In reply to Attach a MSCZ file and… by underquark
Thank you that's a great idea here it is!
In reply to Thank you that's a great… by Joseph Martin2
Menu option: Format > Page settings > Scaling > Staff space (reduce it)
In reply to Menu option: Format > Page… by DanielR
Thank you! I was mulling it over, and I think the trick is I have to do 2 verses per every 2 pages. But also that. Thank you.
The simplest method is to reduce the stave size. I notice this file has the scale of each stave set individually to 75% (via Staff/part properties), which will certain cause some scaling and spacing oddities. The right way to achieve this is to have them all set to 100%, and to change the spatium in Page settings (1.5mm does the trick).

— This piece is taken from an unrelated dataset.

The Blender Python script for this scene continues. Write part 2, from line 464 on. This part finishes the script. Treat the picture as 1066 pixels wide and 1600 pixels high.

There is a very annoying shortcoming in MuseScore where lyric syllables cannot extend beyond the measure in which they appear, which often creates extra unwanted space at the end of the bar. Short of risky and tedious fiddling with autoplace settings and offsets there's nothing you can do about this yet, but we're fixing it in 4.5.
There are other things you can do though:
There's more you can do, but that alone gets it to two pages; see the attached. (This is a 4.4 file. I reset positions to default for simplicity.) The last bar of the 3/4 section is still on the second page, but that's not the end of the world as long as the pages are facing each other (which is what you'd want anyway here).
In reply to The simplest method is to… by oktophonie
This is brilliant thank you. If you have any advice on better ways to get all 4 verses for all 4 parts better placed, let me know. Above and below for the bass and soprano, but when you get into the thick of it, is having all 4 for S and A and having the Bass and Tenor share all 4 the way to go, like I had it, or is there a superior way from ages past for how to do it?
In reply to This is brilliant thank you… by Joseph Martin2
The most efficient way (imo) would be to have all 4 between S and A, and all 4 between T and B. There is some slight variance in rhythm which poses a bit of a challenge with the alignment of lyrics, but nothing insurmountable.
In simpler music (like in hymnals) you'd have just two staves, S+A and T+B, two voices in each, with the lyrics just once between the two. That would be a bit of a stretch here.